I/ Le devoir s'oppose à la liberté humaine : le devoir est une contrainte sociale qui s'oppose à la liberté individuelle.
- En première analyse l'idée de devoir s'oppose à la conception commune de la liberté.
- Un devoir, en effet, semble tout d'abord se présenter comme un effort pour s'opposer aux manifestations de notre liberté naturelle et spontanée : nos penchants, nos désirs, nos tendances, ...
- Le devoir s'oppose ainsi à notre tendance naturelle et spontanée en se présentant comme un impératif adressé de l'extérieur : « tu dois, tu ne dois pas ». En premier lieu, la spontanéité qui caractérise notre liberté s'oppose aux commandements discursifs imposés par l'idée de devoir.
- Ainsi, il nous arrive fréquemment d'opposer en nous-mêmes un impératif moral à notre désir par exemple.
- L'impératif moral semble alors nous dire comment nous devrions agir (pour le bien de la communauté, pour être en conformité avec les lois de la société, ...) alors que la formulation de notre désir paraît manifester notre moi intime. La liberté consiste-t-elle alors à suivre nos désirs, ce que nous estimons être au fondement de notre particularité, ou bien consiste-t-elle plutôt à reconnaître la possibilité de ne pas les satisfaire, d'avoir le choix ?
- En effet, être libre vis-à-vis des contraintes extérieures ne peut pas signifier s'opposer nécessairement à ces contraintes, mais bien plutôt prendre conscience de la possibilité de s'opposer ou non à ces contraintes.
- La liberté en ce sens exige un critère permettant de déterminer la direction de mon choix.
- Ainsi, pour saisir la réelle nature du devoir, on ne peut en rester à une compréhension d'une liberté consistant à suivre aveuglement ses passions, désirs, envies.
- Envisageons un individu estimant que la liberté consiste à suivre tous ses désirs, à mettre tout en œuvre pour satisfaire chacun de ses désirs, cet homme doit-il être proclamé libre ou au contraire esclave de ses désirs ?
- Référence : Platon Gorgias, 491e-492c.
- Cette interrogation nous renvoie au texte de Platon dans le Gorgias : si la doxa s'oppose à Calliclès (un homme cherchant à suivre inconditionnellement ses désirs ne peut être proclamé libre mais au contraire esclave de ses désirs), lui Calliclès estime que cette condamnation repose sur une convention sociale : la masse des individus les plus faibles, ne pouvant satisfaire la plupart de leurs désirs, proclament à l'unisson que le bien consiste en une maîtrise sur ses désirs.
- La position de Calliclès permet de présenter un argument soutenant l'opposition entre devoir et liberté.
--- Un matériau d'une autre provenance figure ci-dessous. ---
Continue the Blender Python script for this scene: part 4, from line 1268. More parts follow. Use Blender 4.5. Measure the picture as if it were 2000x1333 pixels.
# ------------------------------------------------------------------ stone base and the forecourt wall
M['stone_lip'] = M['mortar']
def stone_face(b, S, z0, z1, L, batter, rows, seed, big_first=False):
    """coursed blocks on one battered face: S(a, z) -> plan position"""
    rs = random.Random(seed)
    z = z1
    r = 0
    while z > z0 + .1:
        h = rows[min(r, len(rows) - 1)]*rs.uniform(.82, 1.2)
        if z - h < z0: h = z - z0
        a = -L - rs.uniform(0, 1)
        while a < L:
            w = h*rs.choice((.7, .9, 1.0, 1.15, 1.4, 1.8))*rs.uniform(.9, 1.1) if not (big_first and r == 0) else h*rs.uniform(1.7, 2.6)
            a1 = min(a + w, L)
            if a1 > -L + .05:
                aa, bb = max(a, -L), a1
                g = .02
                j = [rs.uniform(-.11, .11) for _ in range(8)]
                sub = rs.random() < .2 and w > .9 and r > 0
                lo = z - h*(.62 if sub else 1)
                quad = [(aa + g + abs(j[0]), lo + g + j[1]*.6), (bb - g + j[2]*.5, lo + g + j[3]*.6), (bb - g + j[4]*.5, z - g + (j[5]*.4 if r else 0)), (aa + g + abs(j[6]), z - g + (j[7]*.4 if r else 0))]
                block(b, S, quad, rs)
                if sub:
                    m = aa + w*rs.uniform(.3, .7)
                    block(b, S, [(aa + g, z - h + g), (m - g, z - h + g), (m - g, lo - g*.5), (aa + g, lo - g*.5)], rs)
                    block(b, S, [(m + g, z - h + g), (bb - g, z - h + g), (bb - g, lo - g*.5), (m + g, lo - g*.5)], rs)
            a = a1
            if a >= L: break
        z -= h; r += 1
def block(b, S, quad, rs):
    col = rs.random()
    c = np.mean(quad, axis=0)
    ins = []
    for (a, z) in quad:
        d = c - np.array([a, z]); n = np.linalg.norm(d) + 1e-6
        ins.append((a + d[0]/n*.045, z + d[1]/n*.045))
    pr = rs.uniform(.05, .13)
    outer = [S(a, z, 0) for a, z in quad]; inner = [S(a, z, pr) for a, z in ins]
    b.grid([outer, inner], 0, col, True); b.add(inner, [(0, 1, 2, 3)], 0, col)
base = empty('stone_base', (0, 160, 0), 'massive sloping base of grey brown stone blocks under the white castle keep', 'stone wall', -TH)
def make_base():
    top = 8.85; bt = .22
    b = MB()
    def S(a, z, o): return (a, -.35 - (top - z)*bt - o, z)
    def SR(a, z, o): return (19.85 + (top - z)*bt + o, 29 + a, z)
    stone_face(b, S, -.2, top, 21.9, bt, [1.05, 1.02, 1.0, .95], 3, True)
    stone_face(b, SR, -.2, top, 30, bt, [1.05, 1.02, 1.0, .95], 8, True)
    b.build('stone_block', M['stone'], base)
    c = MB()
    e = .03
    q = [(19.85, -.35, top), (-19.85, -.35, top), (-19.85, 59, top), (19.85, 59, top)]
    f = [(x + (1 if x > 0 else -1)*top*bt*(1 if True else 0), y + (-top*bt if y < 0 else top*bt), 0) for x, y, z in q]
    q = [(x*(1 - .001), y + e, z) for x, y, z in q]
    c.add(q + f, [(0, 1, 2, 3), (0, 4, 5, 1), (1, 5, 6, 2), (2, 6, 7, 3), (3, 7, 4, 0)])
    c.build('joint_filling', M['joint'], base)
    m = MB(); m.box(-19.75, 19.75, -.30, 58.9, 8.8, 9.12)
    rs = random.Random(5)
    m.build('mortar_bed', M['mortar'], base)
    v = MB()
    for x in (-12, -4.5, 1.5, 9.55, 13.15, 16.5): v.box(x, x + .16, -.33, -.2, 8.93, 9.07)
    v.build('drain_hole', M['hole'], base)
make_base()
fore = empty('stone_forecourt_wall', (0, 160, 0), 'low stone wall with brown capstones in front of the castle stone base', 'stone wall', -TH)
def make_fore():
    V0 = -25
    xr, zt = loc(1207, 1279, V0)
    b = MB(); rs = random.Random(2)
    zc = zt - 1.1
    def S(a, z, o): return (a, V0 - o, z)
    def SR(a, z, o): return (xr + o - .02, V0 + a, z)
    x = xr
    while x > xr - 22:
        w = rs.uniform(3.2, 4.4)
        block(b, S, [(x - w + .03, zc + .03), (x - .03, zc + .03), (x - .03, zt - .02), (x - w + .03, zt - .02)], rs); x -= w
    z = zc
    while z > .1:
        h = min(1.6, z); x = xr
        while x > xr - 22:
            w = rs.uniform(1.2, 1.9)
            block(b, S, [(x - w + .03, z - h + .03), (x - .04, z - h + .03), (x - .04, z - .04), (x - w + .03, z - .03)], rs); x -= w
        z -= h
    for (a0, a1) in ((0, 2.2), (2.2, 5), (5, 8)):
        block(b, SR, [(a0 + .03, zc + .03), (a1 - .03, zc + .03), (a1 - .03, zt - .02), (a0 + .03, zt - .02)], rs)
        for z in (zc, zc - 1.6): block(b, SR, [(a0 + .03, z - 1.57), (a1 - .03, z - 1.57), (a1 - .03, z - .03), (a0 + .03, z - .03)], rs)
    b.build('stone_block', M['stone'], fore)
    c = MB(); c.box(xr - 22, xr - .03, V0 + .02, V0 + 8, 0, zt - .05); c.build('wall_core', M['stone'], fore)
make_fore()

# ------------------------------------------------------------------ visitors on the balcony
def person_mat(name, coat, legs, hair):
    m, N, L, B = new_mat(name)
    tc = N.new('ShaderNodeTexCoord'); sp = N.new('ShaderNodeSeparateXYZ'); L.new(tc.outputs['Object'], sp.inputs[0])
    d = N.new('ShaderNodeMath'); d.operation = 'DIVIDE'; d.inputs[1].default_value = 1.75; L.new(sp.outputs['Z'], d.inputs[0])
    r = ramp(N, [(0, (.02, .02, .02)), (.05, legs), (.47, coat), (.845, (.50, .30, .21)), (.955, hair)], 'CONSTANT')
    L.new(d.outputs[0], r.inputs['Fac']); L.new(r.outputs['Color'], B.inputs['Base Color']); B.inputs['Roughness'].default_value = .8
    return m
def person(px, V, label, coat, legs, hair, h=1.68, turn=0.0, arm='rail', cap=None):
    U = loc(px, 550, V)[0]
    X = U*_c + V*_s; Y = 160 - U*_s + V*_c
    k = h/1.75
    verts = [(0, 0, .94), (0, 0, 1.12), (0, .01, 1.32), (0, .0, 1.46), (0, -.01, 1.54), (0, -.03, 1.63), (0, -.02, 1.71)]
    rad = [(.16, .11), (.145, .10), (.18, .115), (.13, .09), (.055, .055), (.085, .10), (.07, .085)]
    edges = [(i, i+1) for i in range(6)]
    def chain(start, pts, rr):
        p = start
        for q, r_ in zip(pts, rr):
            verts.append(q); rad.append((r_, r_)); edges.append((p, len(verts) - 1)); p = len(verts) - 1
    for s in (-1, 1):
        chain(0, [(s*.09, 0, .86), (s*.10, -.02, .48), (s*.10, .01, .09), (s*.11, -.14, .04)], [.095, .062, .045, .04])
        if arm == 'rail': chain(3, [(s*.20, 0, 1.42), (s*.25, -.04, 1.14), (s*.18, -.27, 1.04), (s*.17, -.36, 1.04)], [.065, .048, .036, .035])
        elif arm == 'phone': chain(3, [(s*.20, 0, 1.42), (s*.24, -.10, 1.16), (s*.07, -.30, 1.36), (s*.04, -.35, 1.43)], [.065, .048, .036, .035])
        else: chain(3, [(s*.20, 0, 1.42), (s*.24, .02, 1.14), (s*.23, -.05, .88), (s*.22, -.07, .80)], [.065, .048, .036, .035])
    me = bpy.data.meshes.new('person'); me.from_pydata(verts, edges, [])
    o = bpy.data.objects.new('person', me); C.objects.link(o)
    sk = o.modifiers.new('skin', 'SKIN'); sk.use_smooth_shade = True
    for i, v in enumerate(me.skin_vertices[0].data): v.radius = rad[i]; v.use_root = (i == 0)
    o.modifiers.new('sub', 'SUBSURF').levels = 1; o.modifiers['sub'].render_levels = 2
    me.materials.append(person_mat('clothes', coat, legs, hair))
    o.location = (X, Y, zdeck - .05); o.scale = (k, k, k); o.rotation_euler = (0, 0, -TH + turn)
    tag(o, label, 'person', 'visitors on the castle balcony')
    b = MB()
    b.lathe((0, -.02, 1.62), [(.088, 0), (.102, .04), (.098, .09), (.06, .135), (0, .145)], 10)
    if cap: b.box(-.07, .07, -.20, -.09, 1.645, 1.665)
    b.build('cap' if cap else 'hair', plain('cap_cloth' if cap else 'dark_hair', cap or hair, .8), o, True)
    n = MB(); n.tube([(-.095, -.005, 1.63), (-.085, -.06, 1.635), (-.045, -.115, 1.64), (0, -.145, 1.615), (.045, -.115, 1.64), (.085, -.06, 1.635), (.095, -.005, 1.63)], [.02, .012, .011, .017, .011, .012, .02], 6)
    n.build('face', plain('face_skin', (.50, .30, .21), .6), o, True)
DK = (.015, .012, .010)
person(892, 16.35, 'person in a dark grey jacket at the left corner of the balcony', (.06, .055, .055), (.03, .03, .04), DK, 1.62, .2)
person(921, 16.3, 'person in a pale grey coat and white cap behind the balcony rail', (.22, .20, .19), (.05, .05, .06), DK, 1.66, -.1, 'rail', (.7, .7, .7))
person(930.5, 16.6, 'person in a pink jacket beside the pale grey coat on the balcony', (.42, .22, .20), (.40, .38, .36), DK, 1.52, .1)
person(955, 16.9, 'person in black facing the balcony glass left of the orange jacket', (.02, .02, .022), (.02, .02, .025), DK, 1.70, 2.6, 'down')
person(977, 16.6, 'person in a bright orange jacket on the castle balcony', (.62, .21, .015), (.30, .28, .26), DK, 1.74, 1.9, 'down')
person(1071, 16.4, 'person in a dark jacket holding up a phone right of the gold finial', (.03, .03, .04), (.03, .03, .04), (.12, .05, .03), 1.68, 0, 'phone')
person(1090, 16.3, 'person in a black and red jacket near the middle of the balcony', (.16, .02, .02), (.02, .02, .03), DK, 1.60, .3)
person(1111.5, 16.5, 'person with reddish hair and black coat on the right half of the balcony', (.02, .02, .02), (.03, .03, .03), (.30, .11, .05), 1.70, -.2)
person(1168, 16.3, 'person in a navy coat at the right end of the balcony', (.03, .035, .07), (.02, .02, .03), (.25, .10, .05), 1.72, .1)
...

L'idée d'une liberté intérieure comme maîtrise de l'individu sur lui-même, comme tempérance vis-à-vis de sa volonté première, c'est-à-dire sur ses propres passions, désirs est une construction historique visant seulement à rendre l'individu plus docile, plus obéissant par rapport à la société civile.
- Ainsi, le devoir de même que l'obligation morale qui la soutient seraient finalement le résultat d'une contrainte réelle exercé par la société et intériorisée par l'individu. L’individu estime agir librement, choisir lui-même de se conformer aux devoirs, alors qu’il est en réalité déterminé à s’y soumettre.
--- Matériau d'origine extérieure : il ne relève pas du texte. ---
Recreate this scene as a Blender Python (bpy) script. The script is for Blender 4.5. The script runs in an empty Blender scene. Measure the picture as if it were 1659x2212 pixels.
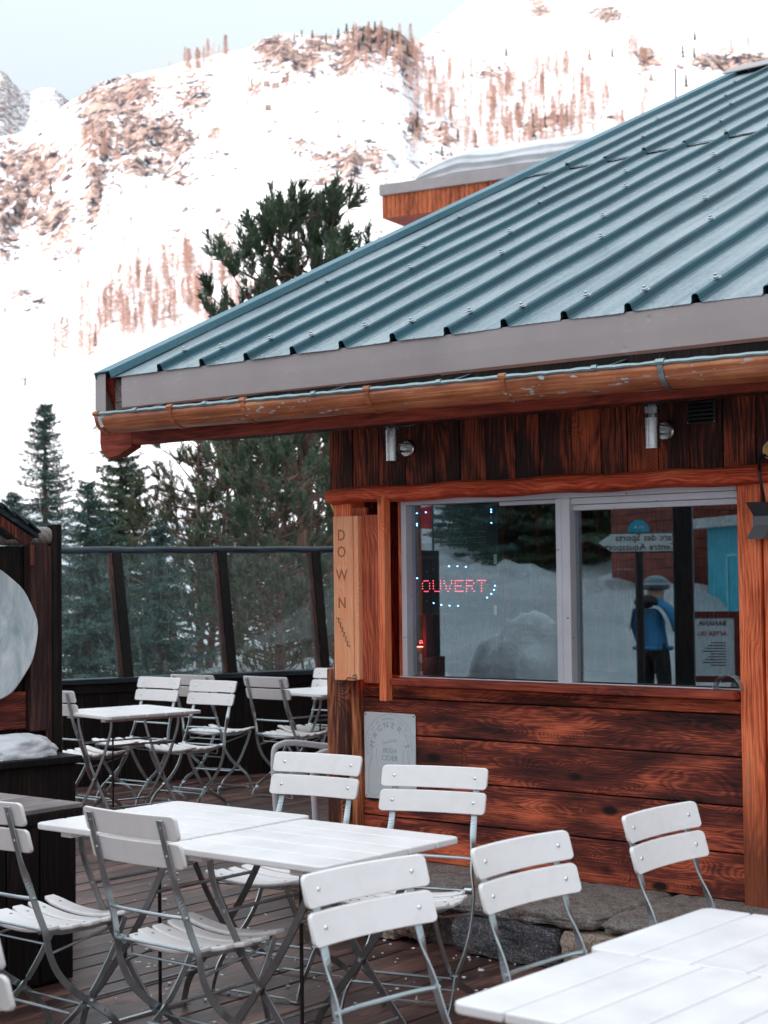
import bpy, bmesh, math, random
import numpy as np
from mathutils import Vector, Matrix
R = math.radians
C = bpy.context.scene.collection
sc = bpy.context.scene

# ---------------------------------------------------------------- camera
F_, CX, CY, EYE = 3550.0, 829.5, 1106.0, 1.57        # photo measured in a 1659 x 2212 grid
TH, RO = math.atan(137.5 / 3550), 0.0117
r0 = Vector((1, 0, 0)); u0 = Vector((0, -math.sin(TH), math.cos(TH))); fw = Vector((0, math.cos(TH), math.sin(TH)))
rc = r0 * math.cos(RO) - u0 * math.sin(RO); uc = r0 * math.sin(RO) + u0 * math.cos(RO)
cam = bpy.data.cameras.new('camera'); co = bpy.data.objects.new('camera', cam); C.objects.link(co)
m = Matrix.Identity(4)
for i in range(3):
    m[i][0] = rc[i]; m[i][1] = uc[i]; m[i][2] = -fw[i]
m[0][3], m[1][3], m[2][3] = 0, 0, EYE
co.matrix_world = m
cam.sensor_fit = 'HORIZONTAL'; cam.sensor_width = 24.0; cam.lens = F_ / 1659.0 * 24.0
cam.clip_start = 0.1; cam.clip_end = 6000
cam.dof.use_dof = True; cam.dof.focus_distance = 7.2; cam.dof.aperture_fstop = 5.0
sc.camera = co
# ---------------------------------------------------------------- sky and sun
SUNAZ, SUNEL = math.atan2(-0.86, -0.5), R(21)          # low sun, behind the camera to the left
w = bpy.data.worlds.new('World'); sc.world = w; w.use_nodes = True
nt = w.node_tree; bg = nt.nodes['Background']
sky = nt.nodes.new('ShaderNodeTexSky'); sky.sky_type = 'NISHITA'; sky.sun_disc = False
sky.sun_elevation = SUNEL; sky.sun_rotation = SUNAZ; sky.air_density = 1.0; sky.dust_density = 2.5; sky.ozone_density = 1.0
hs = nt.nodes.new('ShaderNodeHueSaturation'); hs.inputs['Saturation'].default_value = 0.55
hs.inputs['Value'].default_value = 1.0
nt.links.new(sky.outputs[0], hs.inputs['Color'])
mu = nt.nodes.new('ShaderNodeVectorMath'); mu.operation = 'MULTIPLY_ADD'; mu.inputs[1].default_value = (0.75,) * 3; mu.inputs[2].default_value = (1, 1, 1)
ad = nt.nodes.new('ShaderNodeVectorMath'); ad.operation = 'ADD'; ad.inputs[1].default_value = (0.50, 0.50, 0.50)
dv_ = nt.nodes.new('ShaderNodeVectorMath'); dv_.operation = 'DIVIDE'; tn = nt.nodes.new('ShaderNodeVectorMath'); tn.operation = 'MULTIPLY'; tn.inputs[1].default_value = (2.26, 2.46, 2.56)
nt.links.new(hs.outputs[0], mu.inputs[0]); nt.links.new(hs.outputs[0], ad.inputs[0]); nt.links.new(ad.outputs[0], dv_.inputs[0]); nt.links.new(mu.outputs[0], dv_.inputs[1])   # soften the glare near the horizon
nt.links.new(dv_.outputs[0], tn.inputs[0])
tc = nt.nodes.new('ShaderNodeTexCoord'); sx_n = nt.nodes.new('ShaderNodeSeparateXYZ'); nt.links.new(tc.outputs['Generated'], sx_n.inputs[0])   # hazy sky, brighter overhead
mz = nt.nodes.new('ShaderNodeMath'); mz.operation = 'MULTIPLY_ADD'; mz.use_clamp = False; mz.inputs[1].default_value = 1.08; mz.inputs[2].default_value = 0.27
mc = nt.nodes.new('ShaderNodeMath'); mc.operation = 'MAXIMUM'; mc.inputs[1].default_value = 0.0; nt.links.new(sx_n.outputs[2], mc.inputs[0]); nt.links.new(mc.outputs[0], mz.inputs[0])
fs = nt.nodes.new('ShaderNodeVectorMath'); fs.operation = 'SCALE'; nt.links.new(tn.outputs[0], fs.inputs[0]); nt.links.new(mz.outputs[0], fs.inputs['Scale']); nt.links.new(fs.outputs[0], bg.inputs[0])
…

- Problème du texte : si le plus grand nombre estime que la clé du bonheur réside dans une maîtrise raisonnée de ses désirs, ces derniers étant alors envisagés comme l'origine première de la souffrance et du malheur de l'individu, ne peut-on pas néanmoins formuler l'hypothèse que cette conception ne soit qu'une morale par défaut, uniquement dérivée de l'incapacité du plus grand nombre à acquérir l'ensemble des objets de ses désirs. Donc, la bonne conduite à adopter face à ses désirs dépend-elle de la tempérance et de la justice ou bien de l'effort constant à satisfaire l'ensemble des objets de ses désirs ?
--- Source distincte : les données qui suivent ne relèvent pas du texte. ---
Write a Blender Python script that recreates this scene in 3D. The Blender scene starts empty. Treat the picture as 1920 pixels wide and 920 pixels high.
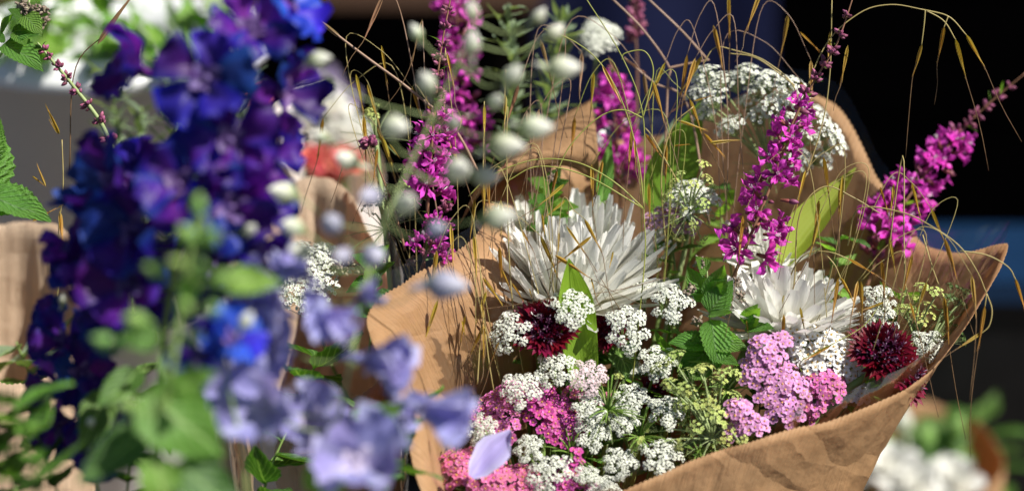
import bpy, math, random
from mathutils import Vector as V, Matrix, noise
random.seed(7)
R = math.radians
scene = bpy.context.scene

# ------------------------------------------------------------------ camera, sky, sun
D = 1.417                       # camera to focus plane (m); 3200 photo pixels = 1 m there
PITCH = R(18)
RIGHT = V((1, 0, 0)); FWD = V((0, math.cos(PITCH), -math.sin(PITCH))); UP = V((0, math.sin(PITCH), math.cos(PITCH)))
CEN = V((0, 0, 1.0)); CAM = CEN - FWD * D
cd = bpy.data.cameras.new('camera'); cam = bpy.data.objects.new('camera', cd); scene.collection.objects.link(cam)
cd.lens = 85; cd.sensor_width = 36; cd.clip_start = 0.05; cd.clip_end = 200
cam.matrix_world = Matrix.Translation(CAM) @ Matrix((RIGHT, UP, -FWD)).transposed().to_4x4()
cd.dof.use_dof = True; cd.dof.focus_distance = D; cd.dof.aperture_fstop = 2.5; cd.dof.aperture_blades = 9
scene.camera = cam

SUN = V((0.58, -0.22, 0.78)).normalized()          # direction towards the sun
w = bpy.data.worlds.new('World'); scene.world = w; w.use_nodes = True
nt = w.node_tree; bg = nt.nodes['Background']; sky = nt.nodes.new('ShaderNodeTexSky')
sky.sky_type = 'NISHITA'; sky.sun_disc = False
sky.sun_elevation = math.asin(SUN.z); sky.sun_rotation = math.atan2(SUN.x, SUN.y)
nt.links.new(sky.outputs[0], bg.inputs[0]); bg.inputs[1].default_value = 0.05
sd = bpy.data.lights.new('sun', 'SUN'); sun = bpy.data.objects.new('sun', sd); scene.collection.objects.link(sun)
sd.energy = 5.0; sd.angle = R(0.55); sd.color = (1, 0.95, 0.87)
sun.rotation_euler = SUN.to_track_quat('Z', 'Y').to_euler(); sun.location = (2, 0, 4)
vs = scene.view_settings; vs.view_transform = 'Standard'; vs.look = 'None'; vs.exposure = 0.72; vs.gamma = 1
try: vs.use_curve_mapping = False
except Exception: pass
cy = scene.cycles; cy.max_bounces = 10; cy.transparent_max_bounces = 24; cy.transmission_bounces = 8
cy.diffuse_bounces = 5; cy.use_denoising = True; cy.sample_clamp_indirect = 6

# ------------------------------------------------------------------ helpers
col = scene.collection
def at(px, py, dd=0.0):
    """place in the world of a photo pixel that stands dd centimetres behind the focus plane"""
    d = D + dd / 100; s = d / D / 3200
    return CAM + FWD * d + RIGHT * ((px - 960) * s) + UP * ((460 - py) * s)
def PX(dd=0.0): return (D + dd / 100) / D / 3200
def cdir(r, u, t): return (RIGHT * r + UP * u - FWD * t).normalized()   # right, up, towards viewer
def rnd(a, b): return random.uniform(a, b)
def lerp(a, b, t): return a + (b - a) * t
def sm(t): return t * t * (3 - 2 * t)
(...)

- Thèse du texte : Calliclès affirme que la justice et le Bien consiste tout simplement à satisfaire l'ensemble de ses désirs, que le bonheur consiste finalement en une succession infinie de plaisirs. Celui qui est assez puissant et intelligent pour satisfaire tous ses désirs comprend que la justice réelle, la justice selon la nature s'oppose à la tempérance et à cette justice de la multitude (justice légale). Il comprend que pour être heureux il n'a qu'à écouter et suivre ses désirs.
- Schéma explicatif du texte : extrait de A.Lemétayer, La philosophie en schéma, p7.
- Transition : en première analyse il apparaît donc que faire son devoir consiste à renoncer à sa liberté, le devoir apparaissant ici comme une contrainte extérieure limitant la liberté de l'individu.
- Néanmoins, si la réalisation d'un devoir peut nuire à la liberté « physique » de l'individu (faire ce que l'on veut), elle lui permet aussi en même temps d'accéder à une nouvelle forme de liberté : la liberté intérieure où l'individu se détermine lui-même. Par elle, l'individu peut dépasser le déterminisme de ses appétits.
- Ainsi, la possibilité de s’opposer à nos penchants immédiats, de s’opposer donc à cette liberté « physique » ne constitue-t-elle pas la preuve la plus manifeste de l’existence du libre-arbitre ?
II/ Loin de s’opposer à la liberté, la possibilité d’agir par devoir atteste de l’existence de la liberté.
A/ Le problème du libre-arbitre : l’homme est-il réellement maître de ses choix ou est-il déterminé par des relations de causes à effets comme toutes choses dans la nature ?
Libre-arbitre : désigne le pouvoir de la volonté d’agir à sa guise, le pouvoir de la volonté d’agir comme cause première. Un concept forgé par Augustin afin d’expliquer que l’homme est seul responsable du pêché et ainsi que Dieu n’est pas cause du mal.